Jetzt vollzieht die SPD einen Kurswechsel und verdammt das Aufstocken als eine Subvention für gierige Unternehmer. Nun soll es stattdessen der Mindestlohn richten, also ein anderes System. Bloß: Ist der Mindestlohn niedrig genug, dass er nicht in großem Stil Arbeitsplätze vernichtet, und schert er außerdem alle Branchen und alle Regionen über einen Kamm, dann hat er für die meisten Arbeitnehmer keine Bedeutung. Kurzum: Weder die Bundesregierung noch die Opposition haben eine schlüssige Antwort auf die Nöte der Wenigverdiener.

Ein zweites zentrales Problem hat die Bundesregierung ebenfalls nicht hinreichend gelöst. Bildungsgutscheine entspringen der eigentlich guten Idee, dass die Kinder auch in den Genuss der Dinge kommen sollen, die ihnen der Staat zuspricht. Den Eltern soll keine Wahl gelassen werden, ob sie sich ausreichend um die Bildung ihrer Kinder bemühen. Das wirft grundsätzliche Fragen auf, aber vor allem ganz praktische: Denn sogenannte bildungsferne Eltern werden sich wahrscheinlich nicht auf den Weg zum Jobcenter machen, um ihren Sprösslingen den Weg an die Musikschule zu ebnen.
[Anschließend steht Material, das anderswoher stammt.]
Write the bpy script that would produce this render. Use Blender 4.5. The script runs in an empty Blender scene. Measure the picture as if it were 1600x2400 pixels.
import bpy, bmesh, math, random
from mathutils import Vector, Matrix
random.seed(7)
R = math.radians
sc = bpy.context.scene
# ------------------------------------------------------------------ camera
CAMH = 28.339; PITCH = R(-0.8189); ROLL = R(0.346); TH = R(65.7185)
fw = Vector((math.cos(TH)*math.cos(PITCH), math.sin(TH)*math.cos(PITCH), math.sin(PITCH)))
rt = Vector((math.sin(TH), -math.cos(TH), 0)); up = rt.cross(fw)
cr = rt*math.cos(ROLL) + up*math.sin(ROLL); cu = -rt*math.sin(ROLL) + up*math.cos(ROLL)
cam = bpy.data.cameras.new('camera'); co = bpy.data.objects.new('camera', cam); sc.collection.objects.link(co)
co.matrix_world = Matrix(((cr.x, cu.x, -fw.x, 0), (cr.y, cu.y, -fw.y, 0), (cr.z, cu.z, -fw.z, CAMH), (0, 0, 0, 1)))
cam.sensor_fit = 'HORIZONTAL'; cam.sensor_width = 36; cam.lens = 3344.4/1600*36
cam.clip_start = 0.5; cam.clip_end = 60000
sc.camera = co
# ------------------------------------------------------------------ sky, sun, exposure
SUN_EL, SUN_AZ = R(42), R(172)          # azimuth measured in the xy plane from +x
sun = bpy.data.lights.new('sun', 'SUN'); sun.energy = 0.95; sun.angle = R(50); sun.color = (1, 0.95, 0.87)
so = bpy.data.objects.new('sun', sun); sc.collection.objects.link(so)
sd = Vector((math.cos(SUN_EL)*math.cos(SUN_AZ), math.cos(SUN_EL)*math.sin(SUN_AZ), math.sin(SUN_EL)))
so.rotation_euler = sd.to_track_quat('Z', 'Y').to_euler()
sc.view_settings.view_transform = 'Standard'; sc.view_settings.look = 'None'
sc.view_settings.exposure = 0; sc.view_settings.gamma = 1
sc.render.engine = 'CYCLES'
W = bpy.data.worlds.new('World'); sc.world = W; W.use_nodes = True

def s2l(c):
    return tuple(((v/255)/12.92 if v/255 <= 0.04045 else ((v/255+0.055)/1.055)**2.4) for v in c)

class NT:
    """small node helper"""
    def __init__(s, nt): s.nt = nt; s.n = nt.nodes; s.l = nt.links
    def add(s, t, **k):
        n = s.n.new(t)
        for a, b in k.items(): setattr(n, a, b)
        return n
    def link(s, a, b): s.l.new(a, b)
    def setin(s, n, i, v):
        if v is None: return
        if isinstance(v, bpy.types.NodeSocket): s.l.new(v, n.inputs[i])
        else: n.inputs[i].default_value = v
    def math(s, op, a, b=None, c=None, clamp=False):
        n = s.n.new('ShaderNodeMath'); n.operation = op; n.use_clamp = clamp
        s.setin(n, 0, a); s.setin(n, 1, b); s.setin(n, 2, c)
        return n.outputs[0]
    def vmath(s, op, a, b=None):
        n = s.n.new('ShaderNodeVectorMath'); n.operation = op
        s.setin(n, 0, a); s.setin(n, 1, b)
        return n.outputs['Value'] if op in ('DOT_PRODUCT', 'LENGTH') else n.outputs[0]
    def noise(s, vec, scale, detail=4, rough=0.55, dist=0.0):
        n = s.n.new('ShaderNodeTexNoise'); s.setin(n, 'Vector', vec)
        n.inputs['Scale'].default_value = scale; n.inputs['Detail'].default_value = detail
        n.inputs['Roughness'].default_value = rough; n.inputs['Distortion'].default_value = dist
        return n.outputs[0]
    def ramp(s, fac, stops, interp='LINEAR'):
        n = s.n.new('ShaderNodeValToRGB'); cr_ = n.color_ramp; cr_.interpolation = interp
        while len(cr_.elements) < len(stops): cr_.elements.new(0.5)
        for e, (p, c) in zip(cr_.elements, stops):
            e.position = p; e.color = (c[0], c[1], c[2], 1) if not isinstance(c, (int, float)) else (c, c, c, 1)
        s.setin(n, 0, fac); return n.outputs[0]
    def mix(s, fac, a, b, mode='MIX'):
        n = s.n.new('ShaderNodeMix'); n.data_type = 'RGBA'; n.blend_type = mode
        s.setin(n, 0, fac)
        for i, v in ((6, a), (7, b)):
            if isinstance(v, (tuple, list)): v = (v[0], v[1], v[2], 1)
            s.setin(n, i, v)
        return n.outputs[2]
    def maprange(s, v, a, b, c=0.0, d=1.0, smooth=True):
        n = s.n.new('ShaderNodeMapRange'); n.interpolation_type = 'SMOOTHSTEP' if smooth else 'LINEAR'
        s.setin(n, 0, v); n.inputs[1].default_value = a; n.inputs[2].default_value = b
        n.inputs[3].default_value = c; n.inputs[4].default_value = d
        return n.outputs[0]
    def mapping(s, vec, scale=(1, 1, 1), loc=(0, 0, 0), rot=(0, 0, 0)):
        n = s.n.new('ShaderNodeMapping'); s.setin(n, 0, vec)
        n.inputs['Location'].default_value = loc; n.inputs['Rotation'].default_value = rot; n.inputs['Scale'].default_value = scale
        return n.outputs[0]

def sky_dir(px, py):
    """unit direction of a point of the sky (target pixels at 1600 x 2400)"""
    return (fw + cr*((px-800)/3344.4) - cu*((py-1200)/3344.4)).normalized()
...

Wer Bildungsgutscheine will, muss es den Eltern leicht machen, um die Kinder zu erreichen. Vielleicht darf das Amt nicht nur auf den Besuch der Eltern warten, sondern sollte auf sie zugehen. Denn sonst gerät die Bundesregierung in den Verdacht, auf nicht abgeholte Bildungsgutscheine zu spekulieren und wieder einmal eine Sparmöglichkeit gefunden zu haben. Es lässt sich nicht viel Gutes an dieser Reform finden – aber um fünf Euro geht es dabei nicht.